New identity for Euler's Totient Function?

Question

A few weeks ago I discovered and proved a simple identity for Euler's totient function. I figured that someone would have already discovered it, but I haven't been able to find it anywhere.

So I was hoping someone would be able to tell me whether or not they've seen this identity.

Here it is:

$$\phi(n)=\phi(\operatorname{rad}(n))\left(\frac{n}{\operatorname{rad}(n)}\right)$$

where $\operatorname{rad}(n)$ is the radical or square-free kernel of $n$, i.e. the product of the distinct prime factors of $n$.

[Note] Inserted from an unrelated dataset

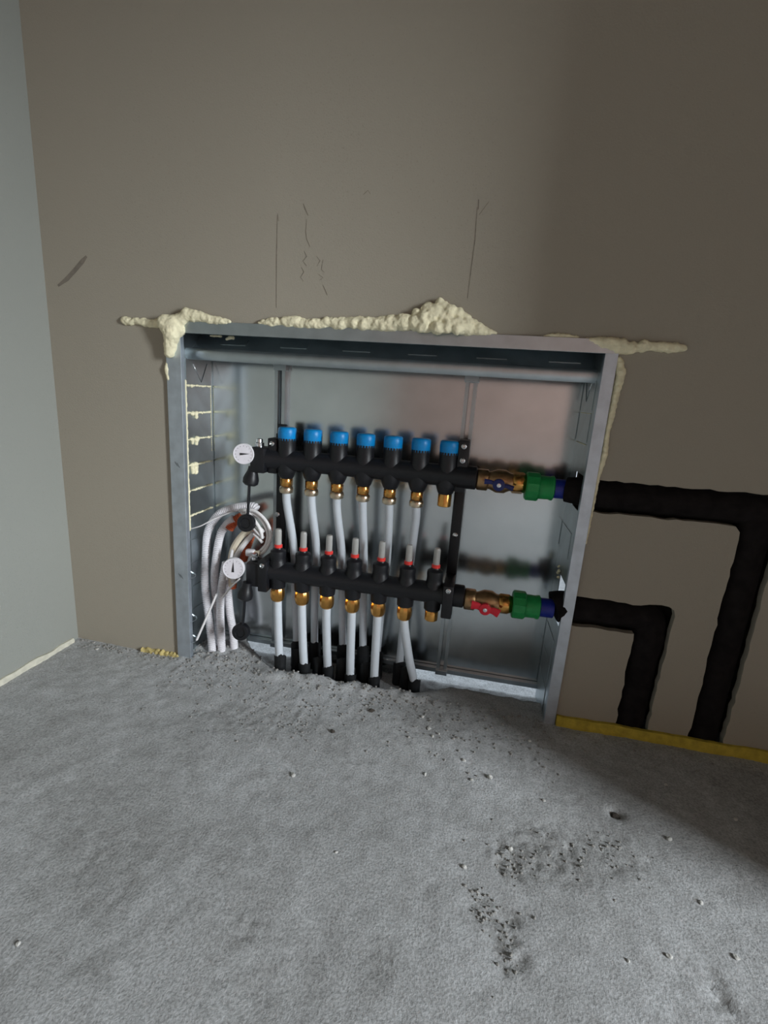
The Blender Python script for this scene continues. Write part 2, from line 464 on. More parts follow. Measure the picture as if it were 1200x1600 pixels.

I have omitted the proof because firstly, I'm still learning MathJax and am afraid it will take quite a long time to type out. And secondly, I believe it is intuitive enough that most people familiar with the totient function should be able to see that it's true.

Like I said, it is a pretty simple identity, but nevertheless; it seems like it could be fairly useful. It would be a bit easier to calculate $\phi(n)$ for large-ish $n$ with this identity, without the help of a program or totient function calculator.

Ex: $$\phi(450)=\phi(2\cdot3^2\cdot5^2)=\phi(2\cdot3\cdot5)\left(\frac{2\cdot3^2\cdot5^2}{2\cdot3\cdot5}\right)=(1\cdot2\cdot4)(3\cdot5)=120$$

Answer 1

This is an interesting thing to notice, and you should be pleased.

As you guessed, and as Steven Stadnicki pointed out, this is not new; it follows quickly from two important properties of the $\phi$ function:

1. $\phi(p^n) = (p-1)p^{n-1}$ when $p$ is prime
2. $\phi(mn) = \phi(m)\phi(n)$ when $m$ and $n$ have no common factor

In particular, you suggested that your formula might be useful for calculating $\phi(n)$ for “large-ish $n$”, but observe that your formula requires knowing the radical of $n$, which is not in general any easier to find than the prime factorization of $n$. (And when the radical of $n$ is equal to $n$, as it is when $n$ is squarefree, your formula is no help at all.) But given $n = p_1^{a_1}\cdots p_k^{a_k}$ one has from (1) and (2) above that $$\begin{align} \phi(n) & = \phi\bigl(p_1^{a_1}\bigr)\cdots\phi\bigl(p_k^{a_k}\bigr) \\ & = (p_1-1)p_1^{a_1-1}\cdots (p_k-1)p_k^{a_k-1} \\ & = \frac{n}{p_1\cdots p_k}(p_1-1)\cdots(p_k-1) \\ & = n\left(\frac{p_1-1}{p_1}\right)\cdots \left(\frac{p_k-1}{p_k}\right) \tag{$\heartsuit$}\\ & = n\left(1-\frac1{p_1}\right)\cdots\left(1-\frac1{p_k}\right) \end{align}$$ which is well-known, and not significantly harder to compute (or perhaps easier) than your formula. The next-to last line ($\heartsuit$) is very similar to your formula.

Answer 2

$\newcommand{\rad}{\operatorname{rad}}$

Yes this is a bit of transformation of the euler product formula; it's correct since $$n=\prod_{i=1}p_i^{a_i}=p_1^{a_1}p_2^{a_2}p_3^{a_3}\cdots p_n^{a_n}\\ \rad(n)=p_1p_2p_3\cdots p_n\\\varphi(\rad(n))=(p_1-1)(p_2-1)(p_3-1)\cdots (p_n-1)\\ \frac{n}{\rad(n)}=p_1^{a_1-1}p_2^{a_2-1}p_3^{a_3-1}\cdots p_n^{a_n-1}\\ \varphi(\rad(n))\left(\frac{n}{\rad(n)}\right)=n\left(1-\frac{1}{p_1}\right)\left(1-\frac{1}{p_2}\right)\left(1-\frac{1}{p_3}\right)\cdots \left(1-\frac{1}{p_n}\right)$$ Which is all ready known

Answer 3

Your identity can be written as $$ \frac{\phi(n)}{n}=\frac{\phi(\operatorname{rad}(n))}{\operatorname{rad}(n)} $$ In this form, it is obvious, because $$ \frac{\phi(m)}{m}=\prod_{p\mid m}\left(1-\frac1p\right) $$ and $n$ and $\operatorname{rad}(n)$ have exactly the same prime factors.

Still, a nice observation, well done!